3.) Make every 'buy' button on the website point to a subscription.
4.) Congratulate yourself as to how many people have "chosen" to subscribe to the software.
5.) Apparently, Profit.
Joey
500,000 is not a lot!
It isn't time for this. People do not trust the internet like that and they certainly do not trust big business. All it's going to do is force people to use other options - and despite what some are saying there ARE other options to each program and function. You might not find 3D and animation in another paint program - but you can find two programs that have the same or even superior functionality (lets say, for example the combination of the FREE DAZ3D or Blender with Corel Graphic Suite or Paint Shop Pro). Some people are saying other software is not as intuitive or buggy - well so is Adobe's products - that's why people need to take tutorials and read books in order to "Master" it.

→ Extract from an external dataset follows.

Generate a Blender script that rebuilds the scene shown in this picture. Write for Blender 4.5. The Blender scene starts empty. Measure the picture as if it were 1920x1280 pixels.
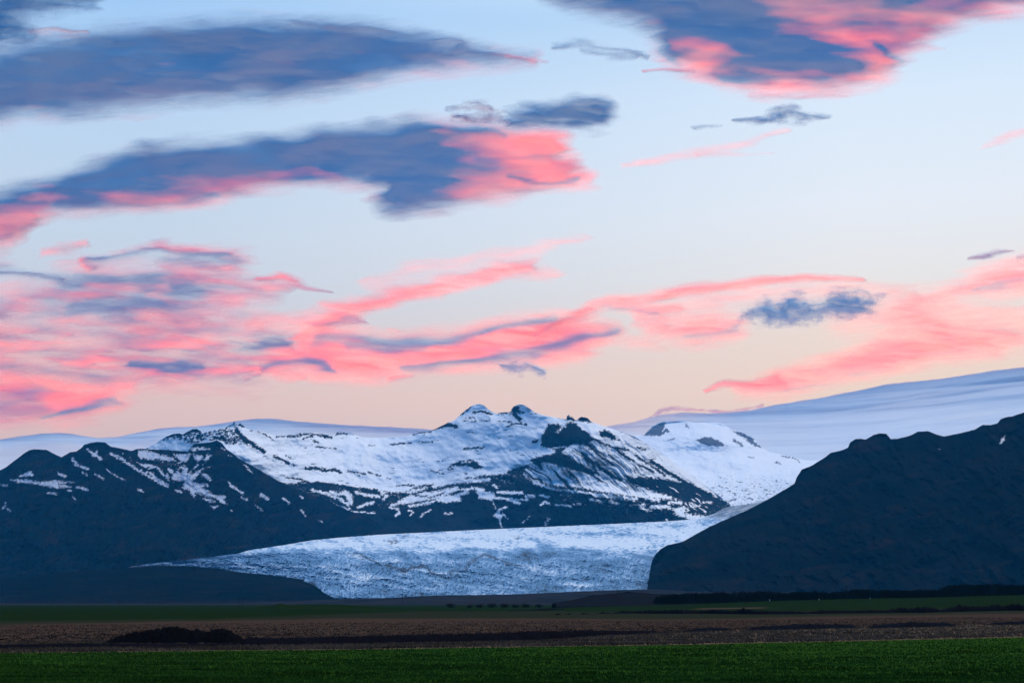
import bpy, math, random
import numpy as np

# ------------------------------------------------------------------ scene, camera, light
sc = bpy.context.scene
COL = sc.collection
R = math.radians
F = 2955.0                                   # focal length in pixels of a 1920 px wide frame (55.4 mm lens)
CAMZ = 6.0
PITCH = math.atan(488.0 / F)
CP, SP = math.cos(PITCH), math.sin(PITCH)

cam_data = bpy.data.cameras.new("camera")
cam = bpy.data.objects.new("camera", cam_data)
COL.objects.link(cam)
cam.location = (0, 0, CAMZ)
cam.rotation_euler = (math.pi / 2 + PITCH, 0, 0)
cam_data.sensor_width = 36.0
cam_data.lens = F / 1920.0 * 36.0
cam_data.clip_start = 0.5
cam_data.clip_end = 200000.0
sc.camera = cam

sc.view_settings.view_transform = 'Standard'
sc.view_settings.look = 'None'
sc.view_settings.exposure = 0.4
sc.view_settings.gamma = 1.0
cy = sc.cycles
cy.transparent_max_bounces = 40
cy.max_bounces = 6
cy.diffuse_bounces = 3
cy.volume_bounces = 1
cy.use_denoising = True

SUN_EL, SUN_AZ = R(-8.0), R(22.0)            # the sun has set: it lights the clouds from below the horizon, right of the view
world = bpy.data.worlds.new("World")
sc.world = world
world.use_nodes = True
wn, wl = world.node_tree.nodes, world.node_tree.links
wn.clear()


def srgb(r, g, b):
    def f(c):
        c /= 255.0
        return c / 12.92 if c <= 0.04045 else ((c + 0.055) / 1.055) ** 2.4
    return (f(r), f(g), f(b), 1.0)


def ramp(nodes, stops, interp='LINEAR'):
    n = nodes.new('ShaderNodeValToRGB')
    cr = n.color_ramp
    cr.interpolation = interp
    while len(cr.elements) > 1:
        cr.elements.remove(cr.elements[-1])
    cr.elements[0].position = stops[0][0]
    cr.elements[0].color = stops[0][1]
    for p, c in stops[1:]:
        e = cr.elements.new(p)
        e.color = c
    return n


def build_world():
    tc = wn.new('ShaderNodeTexCoord')
    sep = wn.new('ShaderNodeSeparateXYZ')
    wl.new(tc.outputs['Generated'], sep.inputs[0])

    def m(op, a, b=None, clamp=False):
        n = wn.new('ShaderNodeMath')
        n.operation = op
        n.use_clamp = clamp
        for i, v in enumerate((a, b)):
            if v is None:
                continue
            if isinstance(v, (int, float)):
                n.inputs[i].default_value = v
            else:
                wl.new(v, n.inputs[i])
        return n.outputs[0]
    X, Y, Z = sep.outputs
    z = m('MULTIPLY', m('ADD', Z, 0.25), 0.8)            # -0.25 .. 1 -> 0 .. 1

    def st(el):                                           # elevation (deg) -> ramp position
        return (math.sin(R(el)) + 0.25) * 0.8
    left = ramp(wn, [(0, srgb(0, 80, 160)), (st(-1), srgb(60, 80, 110)), (st(0.5), srgb(224, 190, 176)),
                     (st(7.2), srgb(240, 203, 188)), (st(8.6), srgb(228, 206, 200)),
                     (st(10.5), srgb(208, 213, 222)), (st(13), srgb(204, 218, 232)), (st(17), srgb(190, 215, 240)),
                     (st(21), srgb(164, 203, 243)), (st(32), srgb(150, 190, 238)), (st(60), (2.2, 2.2, 2.2, 1)),
                     (st(90), (3.9, 3.6, 3.2, 1))])  # overhead stops raised far above the visible sky, added to light the snow
    right = ramp(wn, [(0, srgb(0, 80, 160)), (st(-1), srgb(70, 85, 110)), (st(0.5), srgb(240, 200, 170)),
                      (st(7.5), srgb(255, 224, 196)), (st(9.5), srgb(250, 228, 210)),
                      (st(11.5), srgb(241, 237, 232)), (st(14), srgb(236, 241, 247)), (st(18), srgb(220, 236, 251)),
                      (st(21), srgb(196, 222, 247)), (st(36), (2.6, 2.4, 2.2, 1)), (st(60), (3.6, 3.3, 2.9, 1)),
                      (st(90), (3.9, 3.6, 3.2, 1))])  # likewise raised above the frame, extra light for snow facing right
    wl.new(z, left.inputs[0])
    wl.new(z, right.inputs[0])
    lr = m('ADD', m('MULTIPLY', X, 2.3), 0.52, True)     # brighter towards the sunset on the right
    mix = wn.new('ShaderNodeMixRGB')
    wl.new(lr, mix.inputs[0]); wl.new(left.outputs[0], mix.inputs[1]); wl.new(right.outputs[0], mix.inputs[2])
    # the sky opposite the sunset is a deep dusk blue
    back = ramp(wn, [(0, srgb(0, 95, 172)), (st(0), srgb(0, 102, 178)), (st(12), srgb(0, 112, 188)),
                     (st(45), srgb(0, 122, 200)), (st(70), srgb(50, 150, 225)), (st(90), (3.9, 3.6, 3.2, 1))])  # zenith stop carries the same added brightness
    wl.new(z, back.inputs[0])
    bf = m('ADD', m('MULTIPLY', m('ADD', Y, m('MULTIPLY', X, 0.5)), 1.1), 0.20, True)
    mix2 = wn.new('ShaderNodeMixRGB')
    wl.new(bf, mix2.inputs[0]); wl.new(back.outputs[0], mix2.inputs[1]); wl.new(mix.outputs[0], mix2.inputs[2])
    sky = wn.new('ShaderNodeTexSky')
    sky.sky_type = 'NISHITA'
    sky.sun_disc = False
    sky.sun_elevation = SUN_EL
    sky.sun_rotation = SUN_AZ
    bg1 = wn.new('ShaderNodeBackground'); bg1.inputs[1].default_value = 0.805
    bg2 = wn.new('ShaderNodeBackground'); bg2.inputs[1].default_value = 0.05
    wl.new(mix2.outputs[0], bg1.inputs[0]); wl.new(sky.outputs[0], bg2.inputs[0])
    add = wn.new('ShaderNodeAddShader')
    wl.new(bg1.outputs[0], add.inputs[0]); wl.new(bg2.outputs[0], add.inputs[1])
    out = wn.new('ShaderNodeOutputWorld')
    wl.new(add.outputs[0], out.inputs[0])


build_world()

sun_data = bpy.data.lights.new("sun", 'SUN')
sun_data.energy = 4.6
sun_data.angle = R(0.5)
sun_data.color = (1.0, 0.18, 0.075)
sun = bpy.data.objects.new("sun", sun_data)
COL.objects.link(sun)
# direction towards the sun
SD = (math.sin(SUN_AZ) * math.cos(SUN_EL), math.cos(SUN_AZ) * math.cos(SUN_EL), math.sin(SUN_EL))
from mathutils import Vector
sun.rotation_euler = Vector(SD).to_track_quat('Z', 'Y').to_euler()
sun.location = (0, 0, 3000)

# ------------------------------------------------------------------ numeric helpers


def _hash(ix, iy, seed):
    with np.errstate(over='ignore'):
        h = (ix.astype(np.int64) * 374761393 + iy.astype(np.int64) * 668265263 + seed * 974634777) & 0xFFFFFFFF
        h = ((h ^ (h >> 13)) * 1274126177) & 0xFFFFFFFF
        return (h ^ (h >> 16)) & 0xFFFF


_ANG = np.linspace(0, 2 * np.pi, 256, endpoint=False)
_GX, _GY = np.cos(_ANG), np.sin(_ANG)


def perlin(x, y, seed=0):
    x = np.asarray(x, float); y = np.asarray(y, float)
    x, y = np.broadcast_arrays(x, y)
    ix = np.floor(x).astype(np.int64); iy = np.floor(y).astype(np.int64)
    fx = x - ix; fy = y - iy
    u = fx * fx * fx * (fx * (fx * 6 - 15) + 10)
    v = fy * fy * fy * (fy * (fy * 6 - 15) + 10)

    def g(dx, dy):
        k = _hash(ix + dx, iy + dy, seed) & 255
        return _GX[k] * (fx - dx) + _GY[k] * (fy - dy)
    a = g(0, 0) * (1 - u) + g(1, 0) * u
    b = g(0, 1) * (1 - u) + g(1, 1) * u
    return (a * (1 - v) + b * v) * 1.5


def fbm(x, y, o=4, seed=0, gain=0.5, ridged=False):
    s = 0.0; a = 1.0; t = 0.0
    for i in range(o):
        n = perlin(x * 2 ** i + 17.3 * i, y * 2 ** i - 9.1 * i, seed + i * 7)
        if ridged:
            n = 1 - 2 * np.abs(n)
        s = s + a * n; t += a; a *= gain
    return s / t


def sstep(a, b, x):
    t = np.clip((x - a) / (b - a), 0, 1)
    return t * t * (3 - 2 * t)


def lerp_pts(pts, x):
    p = np.array(pts, float)
    return np.interp(x, p[:, 0], p[:, 1])


def smooth_interp(px, xs, ys, w=62.0):
    """interpolation without creases"""
    g = np.arange(xs[0] - 200, xs[-1] + 200, 4.0)
    v = np.interp(g, xs, ys)
    k = np.exp(-0.5 * (np.arange(-45, 46) * 4.0 / w) ** 2); k /= k.sum()
    vp = np.concatenate([np.full(45, v[0]), v, np.full(45, v[-1])])
    return np.interp(px, g, np.convolve(vp, k, 'valid'))


def dist_line(px, py, pts):
    """distance to a polyline and the interpolated extra values (columns 2..)"""
    best = np.full(px.shape, 1e9)
    ext = None
    P = np.array(pts, float)
    if P.shape[1] > 2:
        ext = np.zeros(px.shape + (P.shape[1] - 2,))
    for i in range(len(P) - 1):
        ax, ay = P[i, :2]; bx, by = P[i + 1, :2]
        dx, dy = bx - ax, by - ay
        t = np.clip(((px - ax) * dx + (py - ay) * dy) / (dx * dx + dy * dy + 1e-9), 0, 1)
        d = np.hypot(px - ax - t * dx, py - ay - t * dy)
        m = d < best
        best = np.where(m, d, best)
        if ext is not None:
            e = P[i, 2:] + t[..., None] * (P[i + 1, 2:] - P[i, 2:])
            ext = np.where(m[..., None], e, ext)
    return best, ext


def sdf_poly(px, py, pts):
    """signed distance, positive inside"""
    P = np.array(pts, float)
    n = len(P)
    d, _ = dist_line(px, py, np.vstack([P, P[:1]]))
    ins = np.zeros(px.shape, bool)
    for i in range(n):
        x1, y1 = P[i]; x2, y2 = P[(i + 1) % n]
        c = ((y1 > py) != (y2 > py))
        xi = (x2 - x1) * (py - y1) / ((y2 - y1) if y2 != y1 else 1e-9) + x1
        ins ^= (c & (px < xi))
    return np.where(ins, d, -d)


def ray_pts(px, py, Yd):
    """world points on the sight lines of the frame, Yd metres ahead"""
    a = (px - 960.0) / F; b = (640.0 - py) / F
    dy = CP - b * SP; dz = SP + b * CP
    k = Yd / dy
    return a * k, Yd + 0 * px, CAMZ + dz * k


def world_at(px, py, Yd):
    x, y, z = ray_pts(np.array([float(px)]), np.array([float(py)]), float(Yd))
    return float(x[0]), float(y[0]), float(z[0])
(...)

You put that same effort into any other software and it will be easy to use too.
We shall see how this pans out - not right now, they are riding the wave of the newbie customers. later, when the real Pros are fully knowledgeable about Adobe's Cloud - after analyzing the guinea pigs - is when Adobe is going to be hit hard with the realization that it isn't going to work. Personally, I'm tired of all this "sharing" bullcrap. I want and need to be disconnected from other people when I am doing certain things, and I want it to stay that way.